Thursday 8 October 2009

"The police won't do nothing"

I'd arranged to meet Billie at 1 o'clock in Camden today following doc and support worker but she rings and says she can't make it, she's on her way back from college and feels overwhelmed with all the work she has to do.

"I'm in the cafe opposite the Crowndale," I say to her. "Swing by on your way home, five minutes, for a hug if you need one, it would be good to see you."

She turns up about half an hour later and tells me her ex has hacked into her old email address and is sending her messages from that to the new fake name one she set up. She doesn't know how he's got that email. She tells me she's scared. "I don't know what to do. The police won't to do nothing."

"Tell the police," I tell her. "Go and log it with them so at least they know."

Hers is a big story but the bones of it is that the police put a restraining order on her ex a few years ago and physically he hasn't harrassed her. But we all know there are other ways to abuse somebody.

She's adamant she won't go to the police: "They'll bring him in, write their notes, let him go again." Or "They won't even agree to see me, they'll say there's nothing they can do."

She told me she called him from a phonebox to ask him to stop sending her emails "but he can hear the pain in my voice. It's horrible, be won't stop."

There is something they can do, there has to be. I tell her to go and tell them I told her to (so that with any luck they'll pick up her own reluctance to take herself there), and to say what she's just told me.
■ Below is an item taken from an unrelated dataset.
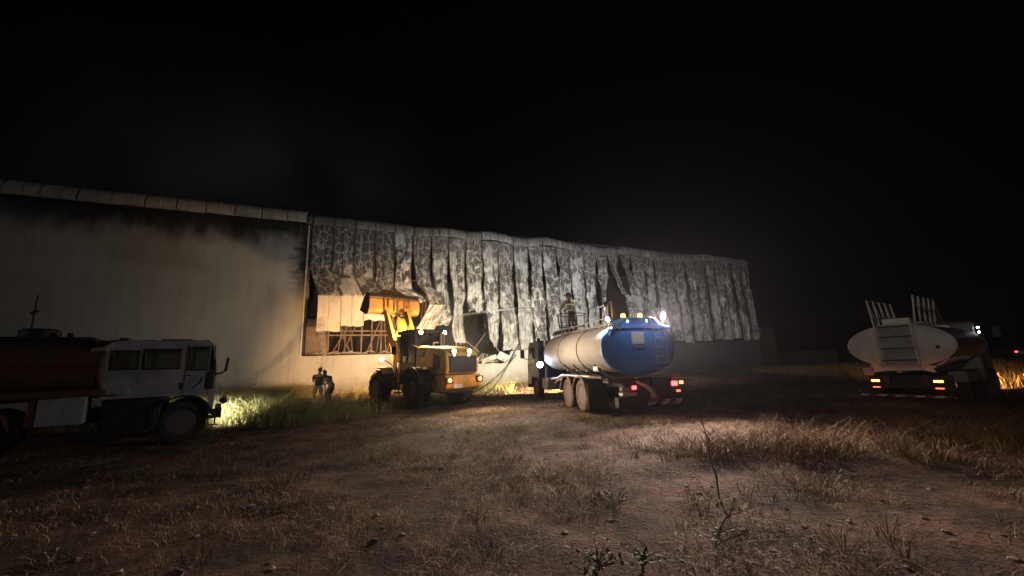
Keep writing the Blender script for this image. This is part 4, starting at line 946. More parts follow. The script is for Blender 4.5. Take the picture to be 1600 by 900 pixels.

I then tell her that I'll go with her. I'm no social worker or anything but I'll be there as her friend.

Billie and I did the "safeguarding children" project together. It's ironic she does not trust any of the safeguarding services open to her. I tell her that if I have to, I'll tell them I interviewed the Chief Superintendant, that he knows me, clout them with that (blimey, the blagging you have to do as a stigmum though thanks to a bit of lip gloss, not even the Chief guessed I was one).

She wiped the tears from her eyes and said she has to call them first to say she is coming and they might say no.

"Don't take no for an answer," I say. "I'm baking my cake tonight, I'll be free to come with you tomorrow morning."

Fingers crossed for her hey?

(Billie agreed to let me post about her when we were doing the safeguarding work but that's not to say I will rat a tat tat, rat a tat tat about her life. Just so you know.)